_Exercise brief_:
Each line containing the word "from" needs to be copied.

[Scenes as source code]

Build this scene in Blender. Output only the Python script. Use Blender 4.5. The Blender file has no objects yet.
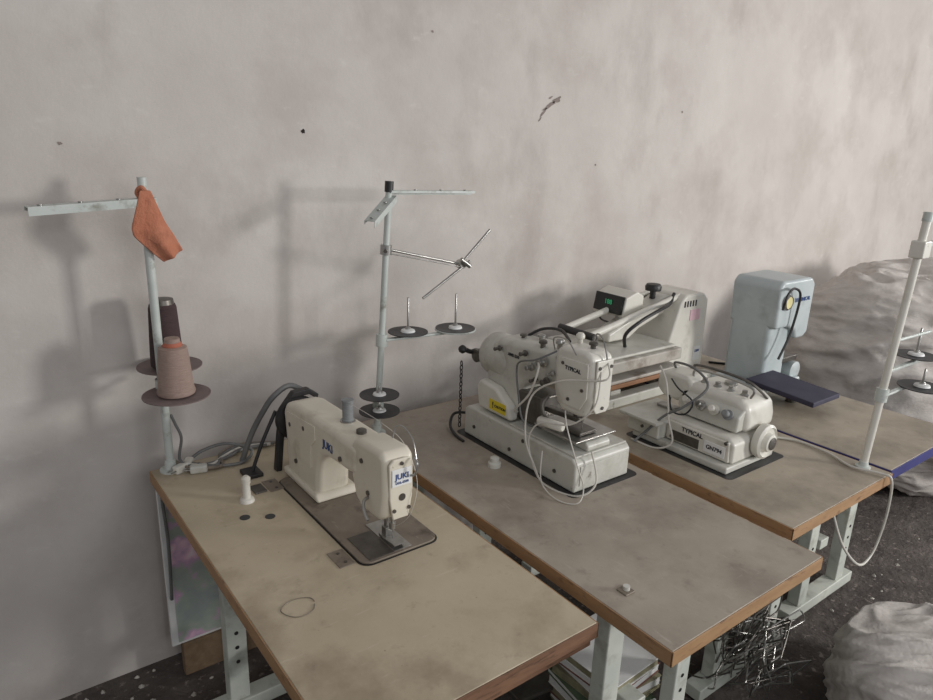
import bpy, bmesh, math, random
from mathutils import Vector, Matrix, noise
random.seed(7)
scn=bpy.context.scene
scn.view_settings.view_transform='Standard'
COL=bpy.context.collection
V=Vector
# ---------------------------------------------------------------- materials
def lin(c):
    return tuple(((x/255)/12.92 if x/255<=.04045 else ((x/255+.055)/1.055)**2.4) for x in c)+(1,)
def mat(name,c1,c2=None,rough=.6,metal=0,scale=12,bump=0,thr=(.35,.7),detail=6,c3=None,s3=3,t3=(.55,.7),bscale=None,stretch=None,layers=(),bdist=.02):
    m=bpy.data.materials.new(name); m.use_nodes=True
    nt=m.node_tree; b=nt.nodes['Principled BSDF']
    b.inputs['Roughness'].default_value=rough; b.inputs['Metallic'].default_value=metal
    b.inputs['Base Color'].default_value=lin(c1)
    if c2 is None and not bump: return m
    tc=nt.nodes.new('ShaderNodeTexCoord'); src0=src=tc.outputs['Object']
    def mapped(st):
        mp=nt.nodes.new('ShaderNodeMapping'); mp.inputs['Scale'].default_value=st
        nt.links.new(src0,mp.inputs['Vector']); return mp.outputs[0]
    if stretch: src=mapped(stretch)
    def nz(s,d=detail,sr=None):
        n=nt.nodes.new('ShaderNodeTexNoise'); n.inputs['Scale'].default_value=s; n.inputs['Detail'].default_value=d
        n.inputs['Roughness'].default_value=.62
        nt.links.new(sr or src,n.inputs['Vector']); return n
    n=nz(scale)
    if c2:
        r=nt.nodes.new('ShaderNodeValToRGB'); r.color_ramp.elements[0].position=thr[0]; r.color_ramp.elements[1].position=thr[1]
        r.color_ramp.elements[0].color=lin(c1); r.color_ramp.elements[1].color=lin(c2)
        nt.links.new(n.outputs['Fac'],r.inputs[0]); out=r.outputs[0]
        ls=list(layers)
        if c3: ls.insert(0,(c3,s3,t3,None,1))
        for (c,s,t,st,k) in ls:
            n3=nz(s,8,mapped(st) if st else None); r3=nt.nodes.new('ShaderNodeValToRGB')
            r3.color_ramp.elements[0].position=t[0]; r3.color_ramp.elements[1].position=t[1]
            r3.color_ramp.elements[1].color=(k,k,k,1)
            mx=nt.nodes.new('ShaderNodeMix'); mx.data_type='RGBA'
            nt.links.new(n3.outputs['Fac'],r3.inputs[0]); nt.links.new(r3.outputs[0],mx.inputs[0])
            nt.links.new(out,mx.inputs[6]); mx.inputs[7].default_value=lin(c); out=mx.outputs[2]
        nt.links.new(out,b.inputs['Base Color'])
    if bump:
        nb=nz(bscale or scale*2,8)
        bp=nt.nodes.new('ShaderNodeBump'); bp.inputs['Strength'].default_value=bump; bp.inputs['Distance'].default_value=bdist
        nt.links.new(nb.outputs['Fac'],bp.inputs['Height']); nt.links.new(bp.outputs[0],b.inputs['Normal'])
    return m
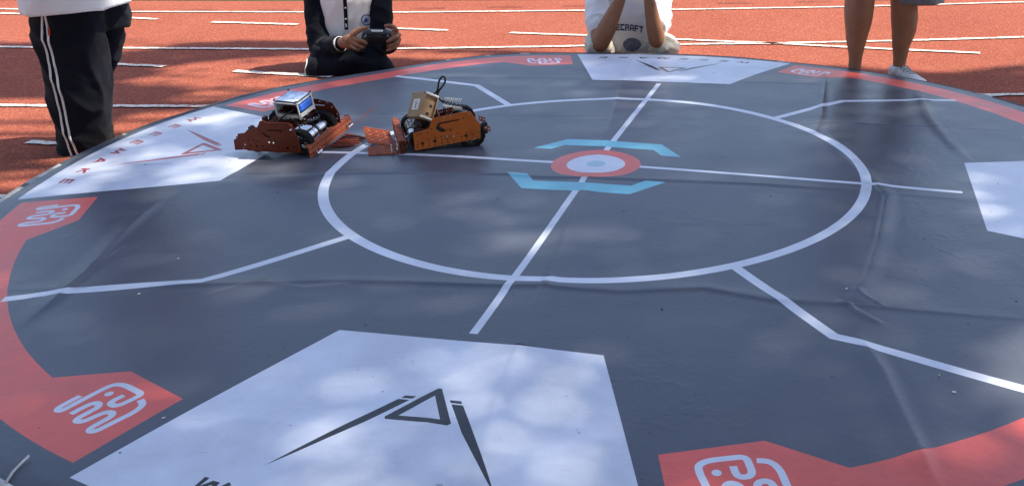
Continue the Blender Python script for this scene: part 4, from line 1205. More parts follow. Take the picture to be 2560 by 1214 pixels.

_Written response_:
from mathutils import Vector, Matrix, noise
Continue the Blender Python script for this scene: part 4, from line 1205. More parts follow. Take the picture to be 2560 by 1214 pixels.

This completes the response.